関係の修復から始まった。
MNHの小澤です。
「この町の人と、どう関係を修復していこうか」。
この事業をはじめるにあたって、ぼくは相当頭を悩ませていた。
……と、いきなり不穏な伏線をはってみたが、その舞台は山形県庄内町の、とある大きな米倉庫。80年もの歴史のある建物を改装して「6次産業の観光施設(*)」にしようという事業の話があった。
6次産業とは、分かりづらい。
道の駅などで、農家の人たちの手作りジャムやお菓子が売られているのを、見たことはあるだろうか? 農家レストランもいい例だ。簡単にいうと、そんなふうに農業をベースに、加工・販売・観光をつなぎあわせた、新しい産業というイメージだ。
庄内町の副町長は、2012年の年はじめに、わざわざ山形から東京のMNH社にやってきた。
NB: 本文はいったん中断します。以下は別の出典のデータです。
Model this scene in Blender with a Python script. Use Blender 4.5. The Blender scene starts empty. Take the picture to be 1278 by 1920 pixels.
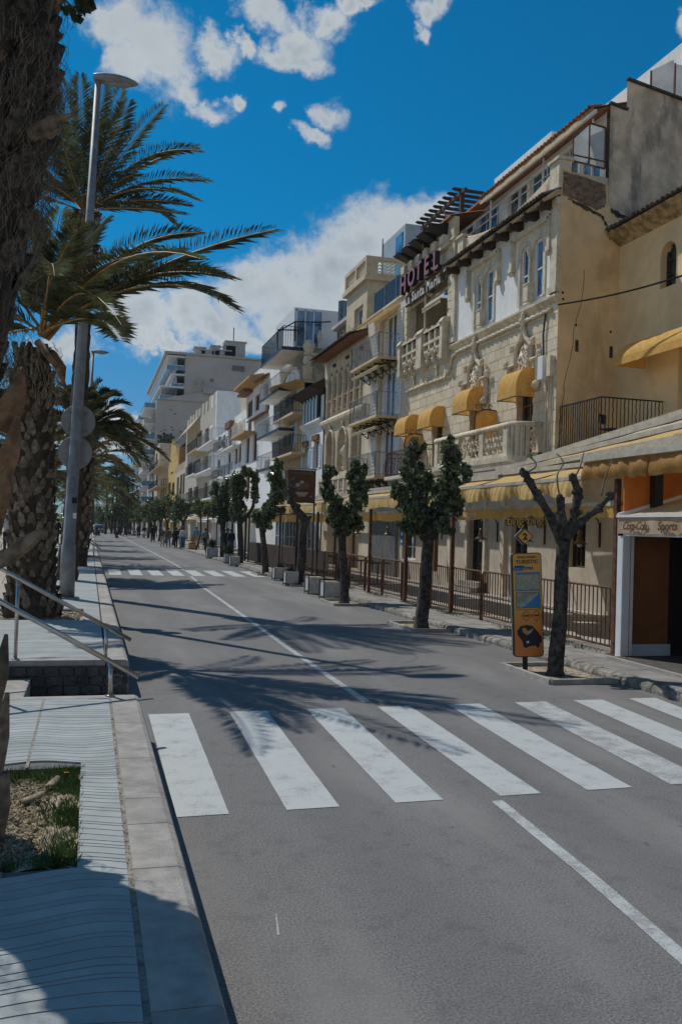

そしてその「6次産業の新施設のコンテンツづくりを手伝ってほしい」とぼくらに懇願してきたのだ。
その施設では、農産物や加工品を売る他に、食品工房(加工所)もつくろうとしていた。町の人がそこで手を動かし、6次化商品を実際に作り出す仕組みづくりだ。要はそこの仕組み作りを手伝ってほしい、ということだった。
ぼくらはすこし躊躇したが、副町長もはるばる山形から来てくれたことだし、ここは一肌脱ぐことにした。そして事業を本腰でやるために、現地の庄内町に「法人」をつくろう、ということになった。
そして、動きはじめようとしたのだが…
その時点での庄内町の担当者たちとの関係性は、ひとことでいえば、最悪だった。
そこの付き合いは、実はぼくが入社する前に1回あった。会長と庄内町の担当者とで、「補助金」をもとに6次化商品の開発を行ったのだ。
しかし、1回ぽっきりでその企画は終わっていた。
なぜか。
本来、売れ続ける商品を企画するのがビジネスなのだが、補助金があると、現場は「売れても売れなくてもいい」となってしまいがちだ。売れる努力がなされないと、取り組みはそこで終わってしまう。
そんな庄内町の担当者らの(こちらからみれば)生ぬるい商品開発の姿勢に、会長が真っ向からたてついていたのだ。
間接的にそう聞いてはいたが、詳しく知るべく、ぼくはまず会長と先方の過去のメールのやり取りを、解読しにかかった。
そして改めてがく然とした。
会長が先方に送った、長い長い文章。ものづくりの何たるかを強い論調でつづったその内容は、ぼくが今読んでも、うんざりするほどキツイものだった。これでは、先方も相当なダメージを受けているに違いない。
会長や、当時同行していた社員にも、そのドンパチやっていたいきさつを細かくヒアリングしたうえで、ぼくは重い気持ちのまま、現地へ出向いたのだった。
(*)後の、庄内町新産業創造館「クラッセ」のと。「農・商・工・観」連携の6次産業化を促す拠点として、2014年に開設される。町の人が新商品の開発や製造に取り組む拠点になる。